Intervention de éric Dupond-Moretti

Séance en hémicycle du mardi 18 mai 2021 à 15h00
Confiance dans l'institution judiciaire — Présentation commune

éric Dupond-Moretti, garde des sceaux, ministre de la justice :

Bien sûr, la prison est nécessaire pour mettre à l'écart des individus dangereux et préserver la sécurité de nos concitoyens. Mais elle doit également favoriser leur réinsertion. En fin de peine, nous le savons tous, une libération accompagnée divise par deux le risque de récidive, or trop de détenus sont encore libérés sans aucune prise en charge. Nous avons donc conçu un mécanisme systématique de suivi des détenus à trois mois de leur libération.

Par ailleurs, s'agissant des réductions de peine, je souhaite à la fois durcir le régime applicable aux condamnés pour des faits de violence contre les forces de l'ordre et mettre un terme aux crédits de réduction de peine automatiques (CRP), système parfaitement hypocrite de régulation carcérale, que nos concitoyens ne comprennent pas. Le nouveau mécanisme que nous avons conçu met fin à cette automaticité pour mettre en valeur le mérite, les efforts et la bonne conduite envers le personnel pénitentiaire, qui sont des gages tangibles de la volonté du détenu de se réinsérer. L'objectif essentiel de cette réforme est de favoriser la réinsertion, de rappeler que les exigences de la vie en société ne peuvent s'effacer en entrant en prison et que le sens de l'effort et du travail ne sont pas des sens interdits. Cette mesure incitera les détenus à accomplir des efforts qui pourront prendre des formes différentes : apprendre à lire, se soigner, se désintoxiquer, suivre une formation, ou travailler, bien sûr.

Dans les années 2000, 50 % des détenus travaillaient. Ils ne sont plus aujourd'hui que 29 %. Pour inverser cette tendance, j'ai dès à présent mobilisé un grand nombre d'acteurs économiques susceptibles d'offrir du travail en prison. Dans cette optique, j'ai souhaité créer un contrat d'emploi pénitentiaire pour le détenu qui exerce une activité professionnelle. Il sera assorti de certains droits sociaux, dès la libération, tels que l'assurance chômage et l'assurance vieillesse. Il s'agit là d'une question de dignité et d'un levier essentiel pour mieux lutter contre la récidive.
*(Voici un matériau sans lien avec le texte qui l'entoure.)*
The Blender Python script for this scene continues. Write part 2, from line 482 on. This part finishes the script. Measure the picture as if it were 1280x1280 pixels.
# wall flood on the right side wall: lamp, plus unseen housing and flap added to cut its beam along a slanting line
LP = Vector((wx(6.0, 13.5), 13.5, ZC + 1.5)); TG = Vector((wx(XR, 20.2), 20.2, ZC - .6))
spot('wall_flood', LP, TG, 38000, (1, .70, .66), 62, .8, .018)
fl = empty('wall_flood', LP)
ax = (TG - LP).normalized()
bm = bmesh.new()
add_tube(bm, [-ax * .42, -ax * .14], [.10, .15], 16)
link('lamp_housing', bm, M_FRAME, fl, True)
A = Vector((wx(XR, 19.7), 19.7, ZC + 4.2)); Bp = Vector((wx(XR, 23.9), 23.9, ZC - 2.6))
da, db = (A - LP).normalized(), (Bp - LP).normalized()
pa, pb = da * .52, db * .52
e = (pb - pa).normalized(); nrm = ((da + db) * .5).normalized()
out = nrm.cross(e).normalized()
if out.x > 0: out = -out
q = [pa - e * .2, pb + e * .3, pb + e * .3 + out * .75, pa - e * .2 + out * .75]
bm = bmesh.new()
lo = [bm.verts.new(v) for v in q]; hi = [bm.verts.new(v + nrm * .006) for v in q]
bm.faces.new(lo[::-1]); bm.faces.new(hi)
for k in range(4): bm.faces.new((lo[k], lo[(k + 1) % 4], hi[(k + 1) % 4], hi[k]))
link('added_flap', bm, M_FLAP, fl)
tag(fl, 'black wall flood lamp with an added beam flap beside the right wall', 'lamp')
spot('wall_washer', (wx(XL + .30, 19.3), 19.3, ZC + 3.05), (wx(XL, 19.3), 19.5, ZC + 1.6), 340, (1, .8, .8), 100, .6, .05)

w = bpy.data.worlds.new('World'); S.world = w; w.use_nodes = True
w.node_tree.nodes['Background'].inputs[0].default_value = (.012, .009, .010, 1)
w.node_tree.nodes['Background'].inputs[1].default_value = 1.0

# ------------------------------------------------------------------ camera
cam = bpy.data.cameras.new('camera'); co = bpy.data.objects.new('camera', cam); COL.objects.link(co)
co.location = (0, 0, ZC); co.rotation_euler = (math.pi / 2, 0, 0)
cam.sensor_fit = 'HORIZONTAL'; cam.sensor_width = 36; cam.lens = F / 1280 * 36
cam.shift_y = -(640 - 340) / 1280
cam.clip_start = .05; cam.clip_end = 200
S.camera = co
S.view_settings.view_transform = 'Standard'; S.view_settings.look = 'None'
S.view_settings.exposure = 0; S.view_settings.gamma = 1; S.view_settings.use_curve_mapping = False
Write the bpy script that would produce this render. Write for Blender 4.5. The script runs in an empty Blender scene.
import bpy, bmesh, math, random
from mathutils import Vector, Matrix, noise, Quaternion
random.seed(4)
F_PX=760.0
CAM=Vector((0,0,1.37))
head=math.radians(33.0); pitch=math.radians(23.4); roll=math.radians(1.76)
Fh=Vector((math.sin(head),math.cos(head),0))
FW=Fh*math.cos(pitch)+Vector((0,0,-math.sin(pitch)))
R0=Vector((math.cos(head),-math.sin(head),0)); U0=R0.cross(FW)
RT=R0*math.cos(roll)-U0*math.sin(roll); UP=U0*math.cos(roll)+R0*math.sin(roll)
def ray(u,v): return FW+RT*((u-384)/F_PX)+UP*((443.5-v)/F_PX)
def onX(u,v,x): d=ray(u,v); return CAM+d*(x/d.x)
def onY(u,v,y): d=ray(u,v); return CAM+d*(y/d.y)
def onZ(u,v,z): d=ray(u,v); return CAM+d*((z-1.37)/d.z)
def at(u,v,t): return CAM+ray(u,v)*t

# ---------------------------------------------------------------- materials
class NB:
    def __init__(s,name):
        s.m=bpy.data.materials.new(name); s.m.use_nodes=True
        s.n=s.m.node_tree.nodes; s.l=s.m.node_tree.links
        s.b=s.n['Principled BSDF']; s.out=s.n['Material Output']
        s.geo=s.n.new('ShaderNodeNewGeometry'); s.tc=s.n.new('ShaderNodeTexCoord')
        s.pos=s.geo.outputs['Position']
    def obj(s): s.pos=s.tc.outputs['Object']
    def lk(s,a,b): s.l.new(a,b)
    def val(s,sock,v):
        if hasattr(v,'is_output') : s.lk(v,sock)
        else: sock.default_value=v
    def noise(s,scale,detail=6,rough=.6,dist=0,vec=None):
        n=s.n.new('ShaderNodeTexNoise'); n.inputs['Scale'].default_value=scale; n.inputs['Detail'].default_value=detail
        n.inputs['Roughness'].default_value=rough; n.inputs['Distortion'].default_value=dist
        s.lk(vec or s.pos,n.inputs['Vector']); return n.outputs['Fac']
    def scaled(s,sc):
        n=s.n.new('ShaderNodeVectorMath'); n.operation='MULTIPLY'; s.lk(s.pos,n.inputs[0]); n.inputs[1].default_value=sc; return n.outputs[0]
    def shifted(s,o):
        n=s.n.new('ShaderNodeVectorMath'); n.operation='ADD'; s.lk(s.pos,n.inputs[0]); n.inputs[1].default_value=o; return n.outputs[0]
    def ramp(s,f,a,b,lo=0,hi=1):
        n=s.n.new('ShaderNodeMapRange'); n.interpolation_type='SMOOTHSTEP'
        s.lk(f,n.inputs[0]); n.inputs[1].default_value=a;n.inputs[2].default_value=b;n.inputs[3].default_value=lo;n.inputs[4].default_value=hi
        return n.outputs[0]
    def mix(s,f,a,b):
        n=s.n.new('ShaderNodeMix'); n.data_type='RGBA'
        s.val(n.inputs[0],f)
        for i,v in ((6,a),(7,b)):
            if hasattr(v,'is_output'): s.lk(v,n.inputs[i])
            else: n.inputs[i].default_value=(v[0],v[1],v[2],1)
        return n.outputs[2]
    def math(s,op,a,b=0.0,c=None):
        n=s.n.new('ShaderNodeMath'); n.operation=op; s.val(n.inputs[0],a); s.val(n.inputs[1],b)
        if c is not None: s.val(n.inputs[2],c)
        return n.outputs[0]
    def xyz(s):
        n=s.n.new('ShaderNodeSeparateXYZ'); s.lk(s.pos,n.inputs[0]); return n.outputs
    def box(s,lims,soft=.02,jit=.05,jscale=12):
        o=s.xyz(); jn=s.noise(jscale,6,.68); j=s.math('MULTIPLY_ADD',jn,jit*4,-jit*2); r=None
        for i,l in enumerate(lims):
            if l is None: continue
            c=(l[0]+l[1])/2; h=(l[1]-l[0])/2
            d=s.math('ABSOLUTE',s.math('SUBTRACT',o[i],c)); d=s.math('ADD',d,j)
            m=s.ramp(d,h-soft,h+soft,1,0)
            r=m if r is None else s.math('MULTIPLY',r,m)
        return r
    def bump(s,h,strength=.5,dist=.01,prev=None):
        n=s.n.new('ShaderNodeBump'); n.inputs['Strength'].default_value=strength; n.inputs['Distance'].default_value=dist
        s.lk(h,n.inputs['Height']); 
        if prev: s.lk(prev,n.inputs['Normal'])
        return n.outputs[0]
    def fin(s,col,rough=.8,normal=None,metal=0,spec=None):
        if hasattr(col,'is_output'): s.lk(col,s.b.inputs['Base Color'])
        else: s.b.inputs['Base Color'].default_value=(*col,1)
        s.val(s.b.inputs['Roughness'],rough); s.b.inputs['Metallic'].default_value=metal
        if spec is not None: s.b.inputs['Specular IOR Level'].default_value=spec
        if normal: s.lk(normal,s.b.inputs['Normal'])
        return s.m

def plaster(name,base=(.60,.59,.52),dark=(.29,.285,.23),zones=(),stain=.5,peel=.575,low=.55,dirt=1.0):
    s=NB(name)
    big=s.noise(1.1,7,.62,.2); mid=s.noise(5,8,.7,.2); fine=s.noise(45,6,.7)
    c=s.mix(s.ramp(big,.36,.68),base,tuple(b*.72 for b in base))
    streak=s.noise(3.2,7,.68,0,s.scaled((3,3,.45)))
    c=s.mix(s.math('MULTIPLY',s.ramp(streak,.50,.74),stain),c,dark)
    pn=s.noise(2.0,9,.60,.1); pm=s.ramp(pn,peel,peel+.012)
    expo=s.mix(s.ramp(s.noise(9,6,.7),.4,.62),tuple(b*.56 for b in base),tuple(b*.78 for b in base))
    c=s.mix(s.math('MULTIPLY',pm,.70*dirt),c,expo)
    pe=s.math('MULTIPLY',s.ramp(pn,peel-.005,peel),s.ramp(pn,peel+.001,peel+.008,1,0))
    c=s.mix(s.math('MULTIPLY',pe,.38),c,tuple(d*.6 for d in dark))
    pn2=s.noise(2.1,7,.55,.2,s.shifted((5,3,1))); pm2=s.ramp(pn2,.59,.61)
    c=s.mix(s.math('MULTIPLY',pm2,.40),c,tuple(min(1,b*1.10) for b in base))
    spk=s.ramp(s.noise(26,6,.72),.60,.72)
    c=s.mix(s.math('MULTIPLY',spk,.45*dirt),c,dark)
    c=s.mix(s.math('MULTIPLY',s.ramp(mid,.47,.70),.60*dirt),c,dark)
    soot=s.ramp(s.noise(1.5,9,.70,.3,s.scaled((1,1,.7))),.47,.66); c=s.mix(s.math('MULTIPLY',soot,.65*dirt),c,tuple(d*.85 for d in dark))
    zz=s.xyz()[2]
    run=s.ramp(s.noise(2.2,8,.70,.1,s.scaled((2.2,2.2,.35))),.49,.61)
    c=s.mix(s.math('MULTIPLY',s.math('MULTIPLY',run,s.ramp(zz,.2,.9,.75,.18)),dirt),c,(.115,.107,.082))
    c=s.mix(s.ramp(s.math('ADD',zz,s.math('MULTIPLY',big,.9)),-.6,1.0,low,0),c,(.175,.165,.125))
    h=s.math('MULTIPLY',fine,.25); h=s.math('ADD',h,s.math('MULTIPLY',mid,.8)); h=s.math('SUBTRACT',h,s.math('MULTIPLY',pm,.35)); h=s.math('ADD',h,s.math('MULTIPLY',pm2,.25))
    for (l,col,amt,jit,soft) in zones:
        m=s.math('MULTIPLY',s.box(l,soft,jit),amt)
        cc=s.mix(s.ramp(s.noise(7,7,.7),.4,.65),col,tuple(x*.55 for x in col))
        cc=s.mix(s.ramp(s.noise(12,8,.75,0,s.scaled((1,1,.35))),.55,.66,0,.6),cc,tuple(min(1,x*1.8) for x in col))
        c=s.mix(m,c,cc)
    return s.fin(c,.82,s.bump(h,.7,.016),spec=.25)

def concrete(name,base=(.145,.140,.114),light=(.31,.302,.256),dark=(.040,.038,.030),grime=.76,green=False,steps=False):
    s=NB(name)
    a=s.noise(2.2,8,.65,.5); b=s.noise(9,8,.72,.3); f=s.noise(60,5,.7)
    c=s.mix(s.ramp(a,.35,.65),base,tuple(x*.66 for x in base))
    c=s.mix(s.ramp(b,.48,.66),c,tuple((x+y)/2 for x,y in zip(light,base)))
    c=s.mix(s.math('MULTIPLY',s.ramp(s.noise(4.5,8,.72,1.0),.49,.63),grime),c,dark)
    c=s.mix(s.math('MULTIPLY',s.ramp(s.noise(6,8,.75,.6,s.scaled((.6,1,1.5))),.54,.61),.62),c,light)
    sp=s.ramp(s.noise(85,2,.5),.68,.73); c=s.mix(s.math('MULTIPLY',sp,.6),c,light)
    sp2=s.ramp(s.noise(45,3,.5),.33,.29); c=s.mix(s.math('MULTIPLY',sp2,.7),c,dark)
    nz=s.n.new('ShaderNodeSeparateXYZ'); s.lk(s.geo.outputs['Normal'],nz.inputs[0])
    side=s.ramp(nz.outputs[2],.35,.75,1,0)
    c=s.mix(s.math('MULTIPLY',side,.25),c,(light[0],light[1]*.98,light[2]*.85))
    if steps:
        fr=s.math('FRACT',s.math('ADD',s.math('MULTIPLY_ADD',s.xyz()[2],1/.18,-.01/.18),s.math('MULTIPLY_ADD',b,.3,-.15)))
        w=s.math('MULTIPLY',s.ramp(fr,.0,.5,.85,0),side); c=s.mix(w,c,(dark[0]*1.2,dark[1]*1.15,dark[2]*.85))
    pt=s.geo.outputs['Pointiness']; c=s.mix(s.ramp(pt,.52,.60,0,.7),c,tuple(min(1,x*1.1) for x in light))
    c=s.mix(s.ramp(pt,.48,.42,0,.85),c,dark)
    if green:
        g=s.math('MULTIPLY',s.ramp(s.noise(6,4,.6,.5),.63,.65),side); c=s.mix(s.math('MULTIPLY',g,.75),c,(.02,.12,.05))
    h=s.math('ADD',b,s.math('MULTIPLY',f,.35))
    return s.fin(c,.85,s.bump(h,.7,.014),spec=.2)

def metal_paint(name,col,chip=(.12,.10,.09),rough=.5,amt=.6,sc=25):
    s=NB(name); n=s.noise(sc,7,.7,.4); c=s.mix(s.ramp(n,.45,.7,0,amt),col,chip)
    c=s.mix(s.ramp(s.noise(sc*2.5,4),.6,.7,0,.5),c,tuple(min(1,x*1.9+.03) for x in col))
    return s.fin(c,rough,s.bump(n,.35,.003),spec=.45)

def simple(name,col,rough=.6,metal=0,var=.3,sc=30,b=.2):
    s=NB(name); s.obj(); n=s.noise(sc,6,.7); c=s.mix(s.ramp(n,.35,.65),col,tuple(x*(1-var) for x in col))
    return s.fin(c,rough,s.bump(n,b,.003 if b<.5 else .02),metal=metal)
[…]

Enfin, le présent projet de loi vise à restaurer la confiance envers les professionnels du droit, qui constituent souvent le premier contact de nos concitoyens avec le monde judiciaire. Les règles déontologiques qui régissent les professions des officiers publics et ministériels comme des avocats sont anciennes et complexes et donnent lieu à très peu de sanctions. Nos concitoyens ont parfois le sentiment d'un entre-soi et d'un contrôle disciplinaire défaillant. Le texte modernise en profondeur les règles applicables, en prévoyant d'abord que chaque profession devra se doter d'un code de déontologie. Il renforce en outre la place de l'usager, qui devra être systématiquement informé des suites données à sa réclamation et pourra saisir directement la juridiction disciplinaire, en l'absence de conciliation et de poursuites. La refonte du système passe également par la modernisation de l'échelle des sanctions et par la création de véritables juridictions disciplinaires, composées, pour une plus grande impartialité, de manière échevinale, avec des avocats et des magistrats.

Je tiens enfin à remercier le rapporteur, Stéphane Mazars, ainsi que la députée Laetitia Avia, pour la qualité de leur travail de construction de ce texte et pour leur engagement continu en matière de justice. Plus largement, c'est l'engagement de l'ensemble des députés de la majorité que je tiens à saluer – je pense en particulier à Mme Vichnievsky et à M. Houbron.